• [Given problem]:
Write out the whole listing again, exactly as given.

'''

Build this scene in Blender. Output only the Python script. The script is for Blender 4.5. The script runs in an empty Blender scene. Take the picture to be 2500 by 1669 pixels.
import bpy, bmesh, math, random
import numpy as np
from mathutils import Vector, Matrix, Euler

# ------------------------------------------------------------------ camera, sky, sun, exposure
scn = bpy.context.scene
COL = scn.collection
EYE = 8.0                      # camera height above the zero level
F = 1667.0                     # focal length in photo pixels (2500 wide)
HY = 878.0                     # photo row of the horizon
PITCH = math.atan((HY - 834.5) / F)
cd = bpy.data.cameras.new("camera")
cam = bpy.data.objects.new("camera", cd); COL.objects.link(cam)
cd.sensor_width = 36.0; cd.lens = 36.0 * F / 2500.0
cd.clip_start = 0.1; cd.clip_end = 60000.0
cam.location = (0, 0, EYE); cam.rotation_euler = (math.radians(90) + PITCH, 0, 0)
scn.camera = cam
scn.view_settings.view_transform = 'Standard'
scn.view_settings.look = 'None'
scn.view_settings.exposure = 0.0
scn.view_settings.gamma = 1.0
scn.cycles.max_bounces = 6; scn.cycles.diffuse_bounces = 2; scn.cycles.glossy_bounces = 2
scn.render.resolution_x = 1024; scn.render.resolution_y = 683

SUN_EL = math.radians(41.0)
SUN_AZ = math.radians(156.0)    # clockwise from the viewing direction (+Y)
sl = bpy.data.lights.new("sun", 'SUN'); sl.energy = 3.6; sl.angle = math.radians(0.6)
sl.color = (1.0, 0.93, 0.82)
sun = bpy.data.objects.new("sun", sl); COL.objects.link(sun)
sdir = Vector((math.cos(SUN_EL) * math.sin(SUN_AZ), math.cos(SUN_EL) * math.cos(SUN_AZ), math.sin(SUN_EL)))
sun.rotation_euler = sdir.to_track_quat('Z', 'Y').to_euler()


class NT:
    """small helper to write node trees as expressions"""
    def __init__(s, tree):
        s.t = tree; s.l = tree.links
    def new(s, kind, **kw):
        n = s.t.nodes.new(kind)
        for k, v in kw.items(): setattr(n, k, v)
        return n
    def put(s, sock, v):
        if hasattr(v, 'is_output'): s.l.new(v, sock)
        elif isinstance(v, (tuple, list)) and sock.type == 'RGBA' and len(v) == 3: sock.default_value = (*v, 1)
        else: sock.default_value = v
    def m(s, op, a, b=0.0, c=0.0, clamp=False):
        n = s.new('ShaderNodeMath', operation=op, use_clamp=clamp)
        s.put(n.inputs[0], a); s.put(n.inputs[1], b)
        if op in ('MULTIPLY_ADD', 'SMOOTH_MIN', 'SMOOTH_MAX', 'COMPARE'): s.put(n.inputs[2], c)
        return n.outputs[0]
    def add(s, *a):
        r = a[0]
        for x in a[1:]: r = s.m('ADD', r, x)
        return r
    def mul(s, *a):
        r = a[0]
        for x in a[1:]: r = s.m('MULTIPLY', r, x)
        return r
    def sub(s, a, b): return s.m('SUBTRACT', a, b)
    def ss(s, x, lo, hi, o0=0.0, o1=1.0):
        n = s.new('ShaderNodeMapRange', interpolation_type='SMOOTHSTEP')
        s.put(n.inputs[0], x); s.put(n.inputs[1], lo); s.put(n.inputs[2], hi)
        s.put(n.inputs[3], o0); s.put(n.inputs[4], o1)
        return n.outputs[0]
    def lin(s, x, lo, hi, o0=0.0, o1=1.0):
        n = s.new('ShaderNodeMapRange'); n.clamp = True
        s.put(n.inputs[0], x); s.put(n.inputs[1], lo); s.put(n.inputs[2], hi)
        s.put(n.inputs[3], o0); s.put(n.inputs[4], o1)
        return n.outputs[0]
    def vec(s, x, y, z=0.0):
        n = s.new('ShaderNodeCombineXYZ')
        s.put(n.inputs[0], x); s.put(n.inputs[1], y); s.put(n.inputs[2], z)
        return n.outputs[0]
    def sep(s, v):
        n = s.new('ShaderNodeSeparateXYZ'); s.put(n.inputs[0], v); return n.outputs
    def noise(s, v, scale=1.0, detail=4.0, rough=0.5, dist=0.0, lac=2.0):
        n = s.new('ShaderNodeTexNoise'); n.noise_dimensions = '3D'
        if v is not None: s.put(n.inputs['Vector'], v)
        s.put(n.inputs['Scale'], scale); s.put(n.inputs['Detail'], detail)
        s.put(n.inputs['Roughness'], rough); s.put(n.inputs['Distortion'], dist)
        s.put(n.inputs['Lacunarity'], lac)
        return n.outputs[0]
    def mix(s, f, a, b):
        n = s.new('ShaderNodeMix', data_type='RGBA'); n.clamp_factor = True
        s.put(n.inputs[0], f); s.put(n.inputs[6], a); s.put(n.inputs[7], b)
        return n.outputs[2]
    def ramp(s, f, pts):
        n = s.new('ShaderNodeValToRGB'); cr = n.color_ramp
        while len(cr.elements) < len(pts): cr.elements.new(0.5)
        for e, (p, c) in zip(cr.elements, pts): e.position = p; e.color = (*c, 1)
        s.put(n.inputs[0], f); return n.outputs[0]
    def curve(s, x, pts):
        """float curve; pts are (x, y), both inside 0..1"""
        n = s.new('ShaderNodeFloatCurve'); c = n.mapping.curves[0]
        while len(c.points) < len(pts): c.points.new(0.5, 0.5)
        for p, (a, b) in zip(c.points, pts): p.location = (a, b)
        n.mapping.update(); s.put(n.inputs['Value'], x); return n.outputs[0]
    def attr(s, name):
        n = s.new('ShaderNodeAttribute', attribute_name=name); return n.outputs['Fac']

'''

• [Exercise solution]:
Build this scene in Blender. Output only the Python script. The script is for Blender 4.5. The script runs in an empty Blender scene. Take the picture to be 2500 by 1669 pixels.
import bpy, bmesh, math, random
import numpy as np
from mathutils import Vector, Matrix, Euler

# ------------------------------------------------------------------ camera, sky, sun, exposure
scn = bpy.context.scene
COL = scn.collection
EYE = 8.0                      # camera height above the zero level
F = 1667.0                     # focal length in photo pixels (2500 wide)
HY = 878.0                     # photo row of the horizon
PITCH = math.atan((HY - 834.5) / F)
cd = bpy.data.cameras.new("camera")
cam = bpy.data.objects.new("camera", cd); COL.objects.link(cam)
cd.sensor_width = 36.0; cd.lens = 36.0 * F / 2500.0
cd.clip_start = 0.1; cd.clip_end = 60000.0
cam.location = (0, 0, EYE); cam.rotation_euler = (math.radians(90) + PITCH, 0, 0)
scn.camera = cam
scn.view_settings.view_transform = 'Standard'
scn.view_settings.look = 'None'
scn.view_settings.exposure = 0.0
scn.view_settings.gamma = 1.0
scn.cycles.max_bounces = 6; scn.cycles.diffuse_bounces = 2; scn.cycles.glossy_bounces = 2
scn.render.resolution_x = 1024; scn.render.resolution_y = 683

SUN_EL = math.radians(41.0)
SUN_AZ = math.radians(156.0)    # clockwise from the viewing direction (+Y)
sl = bpy.data.lights.new("sun", 'SUN'); sl.energy = 3.6; sl.angle = math.radians(0.6)
sl.color = (1.0, 0.93, 0.82)
sun = bpy.data.objects.new("sun", sl); COL.objects.link(sun)
sdir = Vector((math.cos(SUN_EL) * math.sin(SUN_AZ), math.cos(SUN_EL) * math.cos(SUN_AZ), math.sin(SUN_EL)))
sun.rotation_euler = sdir.to_track_quat('Z', 'Y').to_euler()


class NT:
    """small helper to write node trees as expressions"""
    def __init__(s, tree):
        s.t = tree; s.l = tree.links
    def new(s, kind, **kw):
        n = s.t.nodes.new(kind)
        for k, v in kw.items(): setattr(n, k, v)
        return n
    def put(s, sock, v):
        if hasattr(v, 'is_output'): s.l.new(v, sock)
        elif isinstance(v, (tuple, list)) and sock.type == 'RGBA' and len(v) == 3: sock.default_value = (*v, 1)
        else: sock.default_value = v
    def m(s, op, a, b=0.0, c=0.0, clamp=False):
        n = s.new('ShaderNodeMath', operation=op, use_clamp=clamp)
        s.put(n.inputs[0], a); s.put(n.inputs[1], b)
        if op in ('MULTIPLY_ADD', 'SMOOTH_MIN', 'SMOOTH_MAX', 'COMPARE'): s.put(n.inputs[2], c)
        return n.outputs[0]
    def add(s, *a):
        r = a[0]
        for x in a[1:]: r = s.m('ADD', r, x)
        return r
    def mul(s, *a):
        r = a[0]
        for x in a[1:]: r = s.m('MULTIPLY', r, x)
        return r
    def sub(s, a, b): return s.m('SUBTRACT', a, b)
    def ss(s, x, lo, hi, o0=0.0, o1=1.0):
        n = s.new('ShaderNodeMapRange', interpolation_type='SMOOTHSTEP')
        s.put(n.inputs[0], x); s.put(n.inputs[1], lo); s.put(n.inputs[2], hi)
        s.put(n.inputs[3], o0); s.put(n.inputs[4], o1)
        return n.outputs[0]
    def lin(s, x, lo, hi, o0=0.0, o1=1.0):
        n = s.new('ShaderNodeMapRange'); n.clamp = True
        s.put(n.inputs[0], x); s.put(n.inputs[1], lo); s.put(n.inputs[2], hi)
        s.put(n.inputs[3], o0); s.put(n.inputs[4], o1)
        return n.outputs[0]
    def vec(s, x, y, z=0.0):
        n = s.new('ShaderNodeCombineXYZ')
        s.put(n.inputs[0], x); s.put(n.inputs[1], y); s.put(n.inputs[2], z)
        return n.outputs[0]
    def sep(s, v):
        n = s.new('ShaderNodeSeparateXYZ'); s.put(n.inputs[0], v); return n.outputs
    def noise(s, v, scale=1.0, detail=4.0, rough=0.5, dist=0.0, lac=2.0):
        n = s.new('ShaderNodeTexNoise'); n.noise_dimensions = '3D'
        if v is not None: s.put(n.inputs['Vector'], v)
        s.put(n.inputs['Scale'], scale); s.put(n.inputs['Detail'], detail)
        s.put(n.inputs['Roughness'], rough); s.put(n.inputs['Distortion'], dist)
        s.put(n.inputs['Lacunarity'], lac)
        return n.outputs[0]
    def mix(s, f, a, b):
        n = s.new('ShaderNodeMix', data_type='RGBA'); n.clamp_factor = True
        s.put(n.inputs[0], f); s.put(n.inputs[6], a); s.put(n.inputs[7], b)
        return n.outputs[2]
    def ramp(s, f, pts):
        n = s.new('ShaderNodeValToRGB'); cr = n.color_ramp
        while len(cr.elements) < len(pts): cr.elements.new(0.5)
        for e, (p, c) in zip(cr.elements, pts): e.position = p; e.color = (*c, 1)
        s.put(n.inputs[0], f); return n.outputs[0]
    def curve(s, x, pts):
        """float curve; pts are (x, y), both inside 0..1"""
        n = s.new('ShaderNodeFloatCurve'); c = n.mapping.curves[0]
        while len(c.points) < len(pts): c.points.new(0.5, 0.5)
        for p, (a, b) in zip(c.points, pts): p.location = (a, b)
        n.mapping.update(); s.put(n.inputs['Value'], x); return n.outputs[0]
    def attr(s, name):
        n = s.new('ShaderNodeAttribute', attribute_name=name); return n.outputs['Fac']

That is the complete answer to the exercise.